メニュートレンド:大阪で話題のキムラ君ピザ 「バル マスタード」

2011.12.05 393号 02面
ピザ生地の上でマヨネーズ、チーズ、豚味噌、キムチ、ラー油がケンカすることなくまとまっている。そのバランス役を果たしている自家製の豚味噌には玉ネギやニンジン、ショウガ、ニンニクなどが入っている

ピザ生地の上でマヨネーズ、チーズ、豚味噌、キムチ、ラー油がケンカすることなくまとまっている。そのバランス役を果たしている自家製の豚味噌には玉ネギやニンジン、ショウガ、ニンニクなどが入っている

ナチュラル感を基調とした清潔な店内

ナチュラル感を基調とした清潔な店内

 ミナミを代表する繁華街・東心斎橋に2006年にオープンした「バル マスタード」は、この12月で5周年を迎える。約80アイテムが揃うワインやよりすぐりの焼酎に加え、レベルの高い創作料理が評判の同店。なかでも今年の夏に誕生した「キムラ君ピザ」は、ユニークなネーミングとやみつきになる個性的な味があいまって、話題を集めている。果たして「キムラ君」の正体とは……

 ●正体は「キムチ」+「ラー油」

 マスタードの店名は、「お客さまのいろんな時間にピリッと小気味よいアクセントを添える店」というコンセプトにちなんだもの。料理においても他店にはないオリジナリティーにこだわっており、どの一品にもありきたりでない刺激が効いている。

 キムラ君ピザは、そんなマスタードらしさがよく表れた一品である。マヨネーズを塗ったピザ生地に、豚味噌、キムチ、チーズをのせて焼き上げ、仕上げに食べるラー油をトッピング……。キムチとラー油でキムラ君というわけだ。

 実はこのキムラ君、大阪市のあるうどん店が地域活性化を目的に始めた企画で、うどん、そば、ラーメン、丼などさまざまな料理に広がっている。しかし、ピザのキムラ君を登場させたのはマスタードが初めて。テレビや雑誌に取り上げられる機会も多く、認知度の向上につながっている。

 店主の近藤善宣さんによると、「いくらおいしくても、イタリアンの店でこうした型破りなピザは出しにくい。だからこそ、うちのオリジナルメニューになり得る」と考えたのが、ピザに目をつけた理由だそうだ。

 キムチとラー油から連想する味は「ピリ辛」だが、キムラ君ピザを口に入れてまず広がるのは「コク」と「甘味」で、そのあとに程よい辛さが続く。
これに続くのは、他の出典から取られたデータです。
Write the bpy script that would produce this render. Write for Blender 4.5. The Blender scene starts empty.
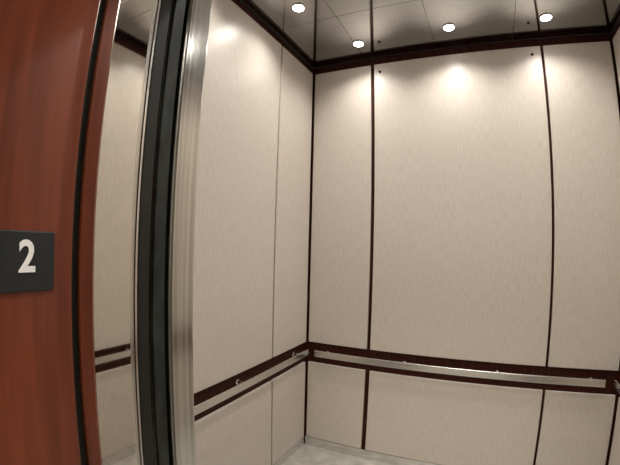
import bpy, bmesh, math
from mathutils import Matrix, Vector
S=1.15
sc=bpy.context.scene
sc.view_settings.view_transform='Standard'
# ---------------- materials
def mat(name,col,rough=.5,metal=0,**k):
    m=bpy.data.materials.new(name);m.use_nodes=True
    b=m.node_tree.nodes['Principled BSDF']
    b.inputs['Base Color'].default_value=(*col,1);b.inputs['Roughness'].default_value=rough;b.inputs['Metallic'].default_value=metal
    for a,v in k.items(): b.inputs[a].default_value=v
    return m
def grain(m,scale,c1,c2,rough=None,detail=6,bump=0,nscale=1.0,lo=.3,hi=.7):
    nt=m.node_tree;N=nt.nodes;L=nt.links;b=N['Principled BSDF']
    tc=N.new('ShaderNodeTexCoord');mp=N.new('ShaderNodeMapping');mp.inputs['Scale'].default_value=scale
    n=N.new('ShaderNodeTexNoise');n.inputs['Scale'].default_value=nscale;n.inputs['Detail'].default_value=detail
    r=N.new('ShaderNodeValToRGB');r.color_ramp.elements[0].color=(*c1,1);r.color_ramp.elements[1].color=(*c2,1)
    r.color_ramp.elements[0].position=lo;r.color_ramp.elements[1].position=hi
    L.new(tc.outputs['Object'],mp.inputs[0]);L.new(mp.outputs[0],n.inputs['Vector']);L.new(n.outputs['Fac'],r.inputs[0]);L.new(r.outputs[0],b.inputs['Base Color'])
    if rough:
        q=N.new('ShaderNodeMapRange');q.inputs['To Min'].default_value=rough[0];q.inputs['To Max'].default_value=rough[1]
        L.new(n.outputs['Fac'],q.inputs[0]);L.new(q.outputs[0],b.inputs['Roughness'])
    if bump:
        p=N.new('ShaderNodeBump');p.inputs['Strength'].default_value=bump;p.inputs['Distance'].default_value=.002
        L.new(n.outputs['Fac'],p.inputs['Height']);L.new(p.outputs[0],b.inputs['Normal'])
    return m
LAM=grain(mat('cream_laminate',(.6,.52,.42),.36),(180,180,16),(.575,.512,.45),(.685,.618,.55),bump=.12,detail=8)
DARK=grain(mat('dark_mahogany',(.03,.01,.008),.6,**{'Specular IOR Level':.12}),(60,60,3),(.026,.006,.004),(.058,.015,.010))
STEEL=grain(mat('brushed_steel',(.5,.48,.44),.3,1),(110,110,1.0),(.50,.485,.455),(.80,.79,.75),rough=(.12,.22))
STEELH=grain(mat('brushed_rail_steel',(.5,.48,.44),.3,1),(2,2,250),(.66,.65,.62),(.84,.83,.80),rough=(.18,.30))
MIRR=mat('polished_steel',(.80,.77,.72),.03,1)
CEIL=grain(mat('ceiling_metal',(.4,.39,.37),.2,1),(3,120,3),(.36,.36,.355),(.40,.40,.395),rough=(.05,.09))
BLACK=mat('black_rubber',(.008,.009,.008),.5)
GREEN=grain(mat('dark_weathered_edge',(.01,.015,.012),.45),(30,30,14),(.003,.005,.004),(.028,.036,.032))
WOOD=grain(mat('cherry_wood',(.3,.08,.03),.35,**{'Coat Weight':.4,'Coat Roughness':.2}),(26,26,1.3),(.125,.024,.009),(.26,.055,.021),rough=(.3,.4),nscale=1.6,lo=.25,hi=.75)
SIGN=mat('sign_plate',(.018,.022,.025),.5)
WHITE=mat('sign_white',(1,1,.98),.5)
PAINT=mat('hall_paint',(.6,.56,.5),.7)
FLOORM=grain(mat('stone_floor',(.5,.45,.38),.35),(12,12,12),(.34,.32,.29),(.52,.49,.44))
TRIM=mat('light_trim',(.7,.7,.68),.2,1)
SEAM=mat('ceiling_seam',(.12,.12,.12),.4,.5)
def emis(n,c,s):
    m=mat(n,c);b=m.node_tree.nodes['Principled BSDF'];b.inputs['Emission Color'].default_value=(*c,1);b.inputs['Emission Strength'].default_value=s;return m
LED=emis('led_lens',(1,.97,.93),30)
HALL=emis('hall_fill_lens',(1,.95,.86),5)  # glow for the added, unseen hall fill panel
# ---------------- mesh helper
def build(name,boxes,bevel=.002,cyls=()):
    bm=bmesh.new();mats=[]
    def mi(m):
        if m not in mats: mats.append(m)
        return mats.index(m)
    for (x0,x1,y0,y1,z0,z1),m in boxes:
        g=bmesh.ops.create_cube(bm,size=1)['verts']
        for v in g:
            v.co=Vector(((x0+x1)/2+v.co.x*(x1-x0),(y0+y1)/2+v.co.y*(y1-y0),(z0+z1)/2+v.co.z*(z1-z0)))*S
        k=mi(m)
        for f in {f for v in g for f in v.link_faces}: f.material_index=k
    for p0,p1,r,m in cyls:
        a,b=Vector(p0)*S,Vector(p1)*S;d=b-a
        M=Matrix.Translation((a+b)/2)@d.to_track_quat('Z','Y').to_matrix().to_4x4()
        g=bmesh.ops.create_cone(bm,cap_ends=True,segments=28,radius1=r*S,radius2=r*S,depth=d.length,matrix=M)['verts']
        k=mi(m)
        for f in {f for v in g for f in v.link_faces}: f.material_index=k
    me=bpy.data.meshes.new(name);bm.to_mesh(me);bm.free()
    for m in mats: me.materials.append(m)
    o=bpy.data.objects.new(name,me);sc.collection.objects.link(o)
    if bevel:
        b=o.modifiers.new('bevel','BEVEL');b.width=bevel*S;b.segments=2;b.limit_method='ANGLE'
    return o
W=1.775;A=.404;B=1.397;C=-.419
ZU,ZL=.652,.519;ZT=2.39;ZC=2.44;ZF=-.065
CY=-2.12
YI=CY+.584
YC=CY+.517
XS=.4785;XW=.4255;XS2=W-XS;XW2=W-XW
g=.010;t=.016
bk=[((-.1,W+.1,t,.1,ZF,ZC),DARK)]
for z0,z1,ga,gb in((0,ZL,.016,.009),(ZU,ZT,.012,.009)):
    for s0,s1 in((.010,A-ga),(A+ga*.8,B-gb),(B+gb*.6,W-.010)):
        bk.append(((s0,s1,0,t+.004,z0,z1),LAM))
bk.append(((0,W,.004,t+.002,ZF,-.004),STEELH))
scr=[((x,0.002,z),(x,-.006,z),.008,DARK) for x,z in((.451,2.335),(1.339,2.34))]
build('wall_back',bk,.002,scr)
YF=YI+.001
def side(name,x,sg):
    def bx(a,b,y0,y1,z0,z1,m): 
        a,b=x+sg*a,x+sg*b; return ((min(a,b),max(a,b),y0,y1,z0,z1),m)
    L=[bx(-.1,-t,YF,t-.0005,ZF,ZC,DARK)]
    for s0,s1 in((YF+.01,C-g*.7),(C+g*.7,-.014)):
        for z0,z1 in((0,ZL),(ZU,ZT)): L.append(bx(-t-.004,0,s0,s1,z0,z1,LAM))
    L.append(bx(-t-.002,-.004,YF,0,ZF,-.004,STEELH))
    build(name,L)
side('wall_left',0,1);side('wall_right',W,-1)
build('floor',[((-.1,W+.1,YC,.1,ZF-.06,ZF),FLOORM),((-2,W+2,-4.8,CY+.42,ZF-.06,ZF),FLOORM)],0)
build('door_sill',[((-.3,W+.3,CY+.425,CY+.474,ZF-.05,ZF+.002),STEELH),((-.3,W+.3,CY+.484,YC-.002,ZF-.05,ZF+.002),STEELH)],0)
cl=[((-.1,W+.1,YC,.1,ZC+.003,ZC+.06),SEAM)]
xs=[.0,.36,.80,1.24,W];ys=[-1.53,-1.0,-.5,0]
for i in range(4):
    for j in range(3): cl.append(((xs[i]+.001,xs[i+1]-.001,ys[j]+.001,ys[j+1]-.001,ZC,ZC+.021),CEIL))
build('ceiling',cl,.0005)
# handrails
RZ0,RZ1=.577,.617;rc=.592
build('handrail',[((.075,1.69,-.056,-.046,RZ0,RZ1),STEELH)],.003,
      [((x,-.047,rc),(x,.015,rc),.008,STEELH) for x in(.14,.62,1.14,1.63)]+[((x,.008,rc),(x,.0155,rc),.014,STEELH) for x in(.14,.62,1.14,1.63)])
Z0,Z1=.594,.630;rc=.608
for x,sg in((0,1),(W,-1)):
    a,b=sorted((x+sg*.046,x+sg*.056))
    build('handrail',[((a,b,-1.42,-.085,Z0,Z1),STEELH)],.003,
      [((x+sg*.047,y,rc),(x-sg*.015,y,rc),.008,STEELH) for y in(-1.3,-.72,-.16)]+[((x-sg*.008,y,rc),(x-sg*.0155,y,rc),.014,STEELH) for y in(-1.3,-.72,-.16)])
HD=1.95
build('cab_front_return',[((-.1,XS,YC,YI,ZF,ZC),STEEL),((XS2,W+.1,YC,YI,ZF,ZC),STEEL),((XS+.0005,XS2-.0005,YC,YI,HD,ZC),STEEL)],.005)
for nm,x0,x1,s in(('hoistway_door',-.02,XS-.012,1),('hoistway_door',XS2+.012,W+.02,-1)):
    ed=((x1-.006,x1+.002) if s>0 else (x0-.002,x0+.006))
    build(nm,[((x0,x1,CY+.440,CY+.470,ZF+.003,HD+.05),STEEL),((*ed,CY+.446,CY+.472,ZF+.003,HD+.05),BLACK)],.001)
for nm,x0,x1,s in(('car_door',-.02,XS-.02,1),('car_door',XS2+.02,W+.02,-1)):
    ed=((x1-.006,x1+.009) if s>0 else (x0-.009,x0+.006))
    build(nm,[((x0,x1,CY+.483,CY+.511,ZF+.003,HD+.05),STEEL),((*ed,CY+.484,CY+.5125,ZF+.003,HD+.05),GREEN)],.001)
y0=CY+.05
for nm,sg,xw,xs_ in(('door_jamb',1,XW,XS),('door_jamb',-1,XW2,XS2)):
    def bb(a,b,c,d,z0,z1,m): 
        return ((min(a,b),max(a,b),c,d,z0,z1),m)
    build(nm,[bb(xw-sg*.03,xw,y0-.012,CY+.338,ZF,HD,WOOD),
              bb(xw-sg*.12,xw,y0-.018,y0,ZF,HD+.1,WOOD),
              bb(xw-sg*.029,xw-sg*.006,CY+.335,CY+.3465,ZF,HD,BLACK),
              bb(xw-sg*.029,xs_,CY+.3455,CY+.421,ZF,HD,MIRR),
              bb(xw-sg*.029,xs_-sg*.004,CY+.420,CY+.432,ZF,HD,STEEL)],.0015)
build('wall_front',[((-2,XW-.031,y0,CY+.42,ZF,2.75),PAINT),((XW2+.031,W+2,y0,CY+.42,ZF,2.75),PAINT),((XW-.031,XW2+.031,y0,CY+.42,HD,2.75),PAINT)],0)
build('wall_hall_back',[((-2,W+2,-4.8,-4.7,ZF,2.75),PAINT)],0)
build('wall_hall_left',[((-2.1,-2,-4.8,y0+.3,ZF,2.75),PAINT)],0)
build('wall_hall_right',[((W+2,W+2.1,-4.8,y0+.3,ZF,2.75),PAINT)],0)
build('ceiling_hall',[((-2,W+2,-4.8,CY+.42,2.75,2.8),PAINT)],0)
# sign
for x,sg in((XW,1),(XW2,-1)):
    e=bpy.data.objects.new('floor_number_sign',None);sc.collection.objects.link(e)
    pl=build('plate',[((min(x,x+sg*.004),max(x,x+sg*.004),CY+.214,CY+.304,1.181,1.273),SIGN)],.002);pl.parent=e
    cu=bpy.data.curves.new('numeral','FONT');cu.body='2';cu.size=.067*S;cu.extrude=.0006;cu.offset=.0018;cu.align_x='CENTER'
    to=bpy.data.objects.new('numeral',cu);sc.collection.objects.link(to)
    to.data.materials.append(WHITE)
    R=Matrix(((0,0,sg),(sg,0,0),(0,1,0))).to_4x4()
    to.matrix_world=Matrix.Translation(Vector((x+sg*.0048,CY+.2585,1.212))*S)@R@Matrix.Diagonal((.82,1,1,1))
    to.parent=e
# camera
cd=bpy.data.cameras.new('camera');co=bpy.data.objects.new('camera',cd);sc.collection.objects.link(co)
Rm=Matrix.Rotation(.4504,4,'Z')@Matrix.Rotation(.0327+math.pi/2,4,'X')@Matrix.Rotation(.0253,4,'Z')
co.matrix_world=Matrix.Translation(Vector((1.0255,-2.1195,1.2651))*S)@Rm
cd.sensor_width=36;cd.sensor_fit='HORIZONTAL';cd.lens=22;cd.clip_start=.01
cd.type='PANO'
cd.panorama_type='FISHEYE_LENS_POLYNOMIAL';cd.fisheye_fov=math.pi
cd.fisheye_polynomial_k0=0;cd.fisheye_polynomial_k1=-.045871;cd.fisheye_polynomial_k2=0;cd.fisheye_polynomial_k3=8.9633e-6;cd.fisheye_polynomial_k4=0
sc.camera=co
for px,py,en in((.38,-.20,22),(.90,-.22,26),(1.40,-.21,23),(.22,-.65,21),(1.55,-.65,20),(.22,-1.15,20),(1.55,-1.15,22),(.9,-1.3,24)):
    ld=bpy.data.lights.new('spot','SPOT');ld.energy=en;ld.spot_size=math.radians(140);ld.spot_blend=.9;ld.shadow_soft_size=.02;ld.color=(1,.965,.90)
    lo=bpy.data.objects.new('spot',ld);lo.location=Vector((px,py,ZC-.012))*S;sc.collection.objects.link(lo)
    d=build('recessed_downlight',[],0,[((px,py,ZC-.006),(px,py,ZC+.002),.033,TRIM),((px,py,ZC-.008),(px,py,ZC-.004),.027,LED)])
    lo.parent=d
hl=build('hall_fill_panel',[((.4,1.4,-3.7,-2.7,2.70,2.75),TRIM),((.42,1.38,-3.68,-2.72,2.695,2.705),HALL)],0)  # unseen fill panel, added behind the camera for ambient light and reflections
ld=bpy.data.lights.new('hall_fill','AREA');ld.energy=60;ld.size=1.0;ld.color=(1,.95,.87)  # area light of the added hall fill, lights the wood jamb
lo=bpy.data.objects.new('hall_fill',ld);lo.location=Vector((.9,-3.2,2.69))*S;sc.collection.objects.link(lo);lo.parent=hl
w=bpy.data.worlds.new('world');sc.world=w;w.use_nodes=True;w.node_tree.nodes['Background'].inputs[0].default_value=(.05,.045,.04,1)
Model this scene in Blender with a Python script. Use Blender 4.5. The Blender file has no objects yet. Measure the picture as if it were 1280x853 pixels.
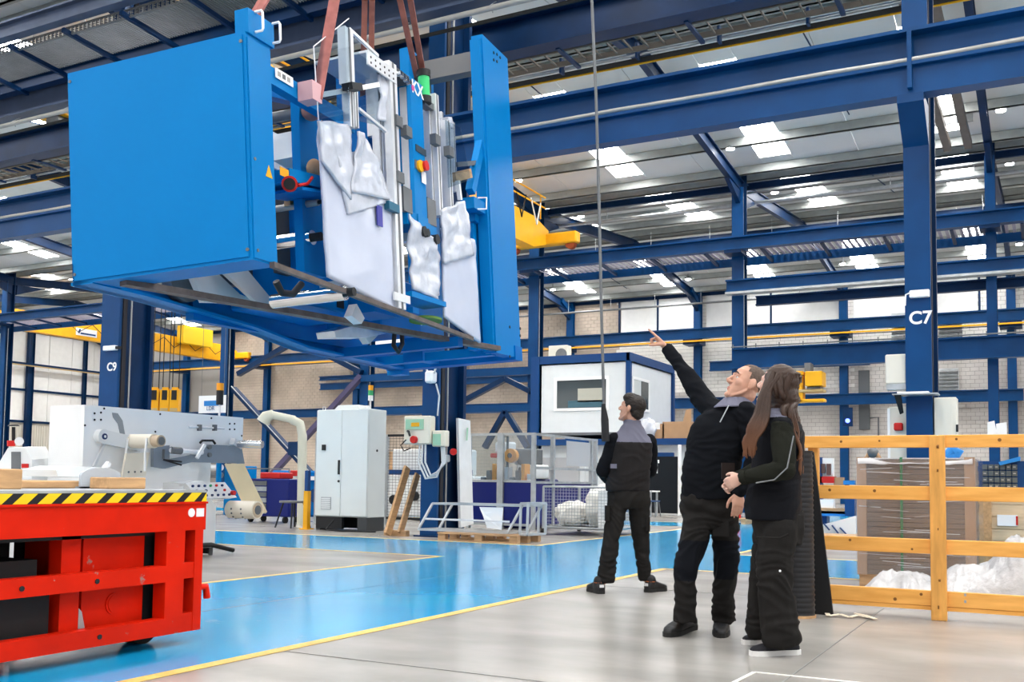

このコクと甘味はキムラ君ピザ専用に手づくりしている自家製の豚味噌によるもので、「各具材の強い個性をバランスよくまとめる上でも重要な役割を果たしている」という。

 また、キムチにはシャキシャキ感が残る白菜を絞って使用。薄めのピザ生地をしっかりめに焼いた香ばしさとカリカリ感も絶妙だ。

 マスタードにはもうひとつ、「さきいかの肴ピザ」(900円)というこれまたユニークなピザメニューがある。こちらは、ピザソースを塗ったピザ生地にさきいか、マヨネーズ、チーズをのせて焼き上げ、最後に七味唐辛子をかけるもので、焼酎派に特に人気があるとのことだ。

 「今後もオリジナリティーにこだわった料理と酒のセレクトで、お客さまを刺激し続けたい」と近藤さん。5周年を機に次の展開も描き始めているようだ。

 ●店舗情報

 「バル マスタード」 所在地=大阪府大阪市中央区東心斎橋1-15-25 リッツビル2F/開業=2006年12月/営業時間=午後6時~翌午前1時、日定休/坪数・席数=8坪・14席/1日来店客数=約20人/スタッフ=2人

 ●愛用資材・食材:「ぶっかけ! おかずラー油 チョイ辛」 エスビー食品(東京都中央区)

 バランスのとれたコク・香り・食感

 ピザにつきもののタバスコではなく、食べるラー油を最後にトッピングする「キムラ君ピザ」。その食べるラー油に選ばれているのが、「ぶっかけ! おかずラー油 チョイ辛」である。主張しすぎない辛さと、自家製の豚味噌とも相性のよい豊かなコク・香り・食感が決め手となった。